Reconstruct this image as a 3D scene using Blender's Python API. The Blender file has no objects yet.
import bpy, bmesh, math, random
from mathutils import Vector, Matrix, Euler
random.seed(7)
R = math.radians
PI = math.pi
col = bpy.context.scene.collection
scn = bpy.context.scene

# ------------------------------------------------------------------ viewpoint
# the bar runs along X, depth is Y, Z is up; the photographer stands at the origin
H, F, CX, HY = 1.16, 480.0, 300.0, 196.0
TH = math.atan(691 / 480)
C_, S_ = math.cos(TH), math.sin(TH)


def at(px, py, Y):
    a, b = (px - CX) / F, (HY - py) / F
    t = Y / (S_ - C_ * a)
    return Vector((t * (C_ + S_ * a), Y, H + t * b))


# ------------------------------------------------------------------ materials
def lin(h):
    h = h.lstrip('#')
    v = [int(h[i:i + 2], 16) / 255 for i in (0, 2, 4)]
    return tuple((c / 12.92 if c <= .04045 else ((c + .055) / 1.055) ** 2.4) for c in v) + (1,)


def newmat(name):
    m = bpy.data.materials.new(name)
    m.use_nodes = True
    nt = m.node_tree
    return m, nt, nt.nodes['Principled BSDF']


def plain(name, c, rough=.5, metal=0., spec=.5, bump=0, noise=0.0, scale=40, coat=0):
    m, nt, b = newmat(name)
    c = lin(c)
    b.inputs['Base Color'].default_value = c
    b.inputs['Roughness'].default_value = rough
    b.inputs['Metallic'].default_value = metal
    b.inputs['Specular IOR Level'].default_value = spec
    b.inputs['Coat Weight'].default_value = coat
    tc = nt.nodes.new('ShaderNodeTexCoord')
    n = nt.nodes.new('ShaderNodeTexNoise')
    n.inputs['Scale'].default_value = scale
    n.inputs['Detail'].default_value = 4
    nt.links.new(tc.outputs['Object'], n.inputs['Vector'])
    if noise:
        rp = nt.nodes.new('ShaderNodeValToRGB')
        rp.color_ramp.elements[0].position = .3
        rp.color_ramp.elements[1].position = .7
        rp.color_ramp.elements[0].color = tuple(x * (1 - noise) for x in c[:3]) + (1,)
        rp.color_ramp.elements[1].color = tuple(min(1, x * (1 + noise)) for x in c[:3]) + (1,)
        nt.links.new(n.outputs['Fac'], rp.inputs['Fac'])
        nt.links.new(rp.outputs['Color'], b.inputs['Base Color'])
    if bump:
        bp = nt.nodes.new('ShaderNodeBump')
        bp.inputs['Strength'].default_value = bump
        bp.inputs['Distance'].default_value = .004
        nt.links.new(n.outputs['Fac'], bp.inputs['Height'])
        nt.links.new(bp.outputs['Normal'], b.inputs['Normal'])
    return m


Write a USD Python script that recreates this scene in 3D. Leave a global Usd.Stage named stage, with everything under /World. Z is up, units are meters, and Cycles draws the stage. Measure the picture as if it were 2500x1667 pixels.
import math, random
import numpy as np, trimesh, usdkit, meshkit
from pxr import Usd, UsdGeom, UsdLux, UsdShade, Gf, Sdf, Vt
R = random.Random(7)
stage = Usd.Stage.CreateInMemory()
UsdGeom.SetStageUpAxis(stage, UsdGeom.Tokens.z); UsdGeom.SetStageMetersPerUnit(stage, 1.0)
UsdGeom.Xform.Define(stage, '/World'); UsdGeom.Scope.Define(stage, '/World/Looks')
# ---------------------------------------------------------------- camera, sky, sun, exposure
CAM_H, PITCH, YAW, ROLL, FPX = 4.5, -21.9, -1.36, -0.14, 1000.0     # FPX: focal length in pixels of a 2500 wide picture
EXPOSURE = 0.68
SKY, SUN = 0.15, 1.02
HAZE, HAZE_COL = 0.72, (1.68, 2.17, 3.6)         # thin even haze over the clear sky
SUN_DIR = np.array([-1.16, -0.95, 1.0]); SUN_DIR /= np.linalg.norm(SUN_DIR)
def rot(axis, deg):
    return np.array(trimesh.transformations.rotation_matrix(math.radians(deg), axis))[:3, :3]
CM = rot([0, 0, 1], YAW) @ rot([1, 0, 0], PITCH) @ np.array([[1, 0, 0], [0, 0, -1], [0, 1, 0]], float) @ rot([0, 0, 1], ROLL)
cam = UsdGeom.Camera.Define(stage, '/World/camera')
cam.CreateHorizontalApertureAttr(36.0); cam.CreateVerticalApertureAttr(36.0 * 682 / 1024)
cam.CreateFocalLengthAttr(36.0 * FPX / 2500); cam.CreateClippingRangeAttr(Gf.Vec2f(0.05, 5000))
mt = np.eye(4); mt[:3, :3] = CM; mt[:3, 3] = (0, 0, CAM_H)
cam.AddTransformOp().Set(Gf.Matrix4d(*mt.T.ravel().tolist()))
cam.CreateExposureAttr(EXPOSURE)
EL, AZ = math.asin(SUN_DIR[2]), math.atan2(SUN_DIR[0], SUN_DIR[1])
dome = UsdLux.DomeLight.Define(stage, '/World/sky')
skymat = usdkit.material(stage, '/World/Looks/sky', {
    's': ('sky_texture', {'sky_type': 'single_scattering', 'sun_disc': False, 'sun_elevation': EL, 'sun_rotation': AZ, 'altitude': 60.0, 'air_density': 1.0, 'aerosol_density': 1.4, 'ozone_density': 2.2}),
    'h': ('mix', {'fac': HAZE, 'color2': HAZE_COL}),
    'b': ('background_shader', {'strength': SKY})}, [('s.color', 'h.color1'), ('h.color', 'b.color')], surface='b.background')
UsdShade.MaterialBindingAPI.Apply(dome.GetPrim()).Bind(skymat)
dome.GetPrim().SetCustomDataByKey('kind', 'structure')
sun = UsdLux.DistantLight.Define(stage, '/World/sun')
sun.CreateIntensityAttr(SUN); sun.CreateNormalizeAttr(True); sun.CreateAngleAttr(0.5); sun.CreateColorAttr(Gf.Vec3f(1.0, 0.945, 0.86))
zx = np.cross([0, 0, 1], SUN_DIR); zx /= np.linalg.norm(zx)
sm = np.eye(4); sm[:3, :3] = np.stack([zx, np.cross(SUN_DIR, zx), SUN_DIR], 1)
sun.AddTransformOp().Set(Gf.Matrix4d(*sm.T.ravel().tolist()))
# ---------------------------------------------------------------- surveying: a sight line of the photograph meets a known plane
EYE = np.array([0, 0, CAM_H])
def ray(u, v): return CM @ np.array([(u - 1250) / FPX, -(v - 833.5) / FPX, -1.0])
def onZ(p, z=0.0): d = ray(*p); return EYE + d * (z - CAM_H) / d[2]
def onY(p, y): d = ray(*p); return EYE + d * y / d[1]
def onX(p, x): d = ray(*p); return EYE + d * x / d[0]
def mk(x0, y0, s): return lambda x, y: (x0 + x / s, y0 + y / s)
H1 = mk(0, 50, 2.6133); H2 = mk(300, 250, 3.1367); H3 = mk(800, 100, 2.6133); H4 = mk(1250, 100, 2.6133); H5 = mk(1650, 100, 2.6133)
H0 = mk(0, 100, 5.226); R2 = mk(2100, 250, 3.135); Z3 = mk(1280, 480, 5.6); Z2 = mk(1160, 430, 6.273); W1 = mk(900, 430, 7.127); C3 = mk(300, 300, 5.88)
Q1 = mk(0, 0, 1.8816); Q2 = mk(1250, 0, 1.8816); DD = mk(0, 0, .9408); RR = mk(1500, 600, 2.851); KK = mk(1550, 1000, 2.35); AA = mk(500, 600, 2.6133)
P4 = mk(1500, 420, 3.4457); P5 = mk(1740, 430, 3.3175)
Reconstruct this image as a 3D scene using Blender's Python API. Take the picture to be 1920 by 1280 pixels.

★ ★ ★

Task directions:
Return all the data exactly as given.

Worked answer:
Reconstruct this image as a 3D scene using Blender's Python API. The Blender file has no objects yet.
import bpy, bmesh, math, random
from mathutils import Vector, Matrix, Euler
random.seed(7)
R = math.radians
PI = math.pi
col = bpy.context.scene.collection
scn = bpy.context.scene

# ------------------------------------------------------------------ viewpoint
# the bar runs along X, depth is Y, Z is up; the photographer stands at the origin
H, F, CX, HY = 1.16, 480.0, 300.0, 196.0
TH = math.atan(691 / 480)
C_, S_ = math.cos(TH), math.sin(TH)


def at(px, py, Y):
    a, b = (px - CX) / F, (HY - py) / F
    t = Y / (S_ - C_ * a)
    return Vector((t * (C_ + S_ * a), Y, H + t * b))


# ------------------------------------------------------------------ materials
def lin(h):
    h = h.lstrip('#')
    v = [int(h[i:i + 2], 16) / 255 for i in (0, 2, 4)]
    return tuple((c / 12.92 if c <= .04045 else ((c + .055) / 1.055) ** 2.4) for c in v) + (1,)


def newmat(name):
    m = bpy.data.materials.new(name)
    m.use_nodes = True
    nt = m.node_tree
    return m, nt, nt.nodes['Principled BSDF']


def plain(name, c, rough=.5, metal=0., spec=.5, bump=0, noise=0.0, scale=40, coat=0):
    m, nt, b = newmat(name)
    c = lin(c)
    b.inputs['Base Color'].default_value = c
    b.inputs['Roughness'].default_value = rough
    b.inputs['Metallic'].default_value = metal
    b.inputs['Specular IOR Level'].default_value = spec
    b.inputs['Coat Weight'].default_value = coat
    tc = nt.nodes.new('ShaderNodeTexCoord')
    n = nt.nodes.new('ShaderNodeTexNoise')
    n.inputs['Scale'].default_value = scale
    n.inputs['Detail'].default_value = 4
    nt.links.new(tc.outputs['Object'], n.inputs['Vector'])
    if noise:
        rp = nt.nodes.new('ShaderNodeValToRGB')
        rp.color_ramp.elements[0].position = .3
        rp.color_ramp.elements[1].position = .7
        rp.color_ramp.elements[0].color = tuple(x * (1 - noise) for x in c[:3]) + (1,)
        rp.color_ramp.elements[1].color = tuple(min(1, x * (1 + noise)) for x in c[:3]) + (1,)
        nt.links.new(n.outputs['Fac'], rp.inputs['Fac'])
        nt.links.new(rp.outputs['Color'], b.inputs['Base Color'])
    if bump:
        bp = nt.nodes.new('ShaderNodeBump')
        bp.inputs['Strength'].default_value = bump
        bp.inputs['Distance'].default_value = .004
        nt.links.new(n.outputs['Fac'], bp.inputs['Height'])
        nt.links.new(bp.outputs['Normal'], b.inputs['Normal'])
    return m


Write a USD Python script that recreates this scene in 3D. Leave a global Usd.Stage named stage, with everything under /World. Z is up, units are meters, and Cycles draws the stage. Measure the picture as if it were 2500x1667 pixels.
import math, random
import numpy as np, trimesh, usdkit, meshkit
from pxr import Usd, UsdGeom, UsdLux, UsdShade, Gf, Sdf, Vt
R = random.Random(7)
stage = Usd.Stage.CreateInMemory()
UsdGeom.SetStageUpAxis(stage, UsdGeom.Tokens.z); UsdGeom.SetStageMetersPerUnit(stage, 1.0)
UsdGeom.Xform.Define(stage, '/World'); UsdGeom.Scope.Define(stage, '/World/Looks')
# ---------------------------------------------------------------- camera, sky, sun, exposure
CAM_H, PITCH, YAW, ROLL, FPX = 4.5, -21.9, -1.36, -0.14, 1000.0     # FPX: focal length in pixels of a 2500 wide picture
EXPOSURE = 0.68
SKY, SUN = 0.15, 1.02
HAZE, HAZE_COL = 0.72, (1.68, 2.17, 3.6)         # thin even haze over the clear sky
SUN_DIR = np.array([-1.16, -0.95, 1.0]); SUN_DIR /= np.linalg.norm(SUN_DIR)
def rot(axis, deg):
    return np.array(trimesh.transformations.rotation_matrix(math.radians(deg), axis))[:3, :3]
CM = rot([0, 0, 1], YAW) @ rot([1, 0, 0], PITCH) @ np.array([[1, 0, 0], [0, 0, -1], [0, 1, 0]], float) @ rot([0, 0, 1], ROLL)
cam = UsdGeom.Camera.Define(stage, '/World/camera')
cam.CreateHorizontalApertureAttr(36.0); cam.CreateVerticalApertureAttr(36.0 * 682 / 1024)
cam.CreateFocalLengthAttr(36.0 * FPX / 2500); cam.CreateClippingRangeAttr(Gf.Vec2f(0.05, 5000))
mt = np.eye(4); mt[:3, :3] = CM; mt[:3, 3] = (0, 0, CAM_H)
cam.AddTransformOp().Set(Gf.Matrix4d(*mt.T.ravel().tolist()))
cam.CreateExposureAttr(EXPOSURE)
EL, AZ = math.asin(SUN_DIR[2]), math.atan2(SUN_DIR[0], SUN_DIR[1])
dome = UsdLux.DomeLight.Define(stage, '/World/sky')
skymat = usdkit.material(stage, '/World/Looks/sky', {
    's': ('sky_texture', {'sky_type': 'single_scattering', 'sun_disc': False, 'sun_elevation': EL, 'sun_rotation': AZ, 'altitude': 60.0, 'air_density': 1.0, 'aerosol_density': 1.4, 'ozone_density': 2.2}),
    'h': ('mix', {'fac': HAZE, 'color2': HAZE_COL}),
    'b': ('background_shader', {'strength': SKY})}, [('s.color', 'h.color1'), ('h.color', 'b.color')], surface='b.background')
UsdShade.MaterialBindingAPI.Apply(dome.GetPrim()).Bind(skymat)
dome.GetPrim().SetCustomDataByKey('kind', 'structure')
sun = UsdLux.DistantLight.Define(stage, '/World/sun')
sun.CreateIntensityAttr(SUN); sun.CreateNormalizeAttr(True); sun.CreateAngleAttr(0.5); sun.CreateColorAttr(Gf.Vec3f(1.0, 0.945, 0.86))
zx = np.cross([0, 0, 1], SUN_DIR); zx /= np.linalg.norm(zx)
sm = np.eye(4); sm[:3, :3] = np.stack([zx, np.cross(SUN_DIR, zx), SUN_DIR], 1)
sun.AddTransformOp().Set(Gf.Matrix4d(*sm.T.ravel().tolist()))
# ---------------------------------------------------------------- surveying: a sight line of the photograph meets a known plane
EYE = np.array([0, 0, CAM_H])
def ray(u, v): return CM @ np.array([(u - 1250) / FPX, -(v - 833.5) / FPX, -1.0])
def onZ(p, z=0.0): d = ray(*p); return EYE + d * (z - CAM_H) / d[2]
def onY(p, y): d = ray(*p); return EYE + d * y / d[1]
def onX(p, x): d = ray(*p); return EYE + d * x / d[0]
def mk(x0, y0, s): return lambda x, y: (x0 + x / s, y0 + y / s)
H1 = mk(0, 50, 2.6133); H2 = mk(300, 250, 3.1367); H3 = mk(800, 100, 2.6133); H4 = mk(1250, 100, 2.6133); H5 = mk(1650, 100, 2.6133)
H0 = mk(0, 100, 5.226); R2 = mk(2100, 250, 3.135); Z3 = mk(1280, 480, 5.6); Z2 = mk(1160, 430, 6.273); W1 = mk(900, 430, 7.127); C3 = mk(300, 300, 5.88)
Q1 = mk(0, 0, 1.8816); Q2 = mk(1250, 0, 1.8816); DD = mk(0, 0, .9408); RR = mk(1500, 600, 2.851); KK = mk(1550, 1000, 2.35); AA = mk(500, 600, 2.6133)
P4 = mk(1500, 420, 3.4457); P5 = mk(1740, 430, 3.3175)
Reconstruct this image as a 3D scene using Blender's Python API. Take the picture to be 1920 by 1280 pixels.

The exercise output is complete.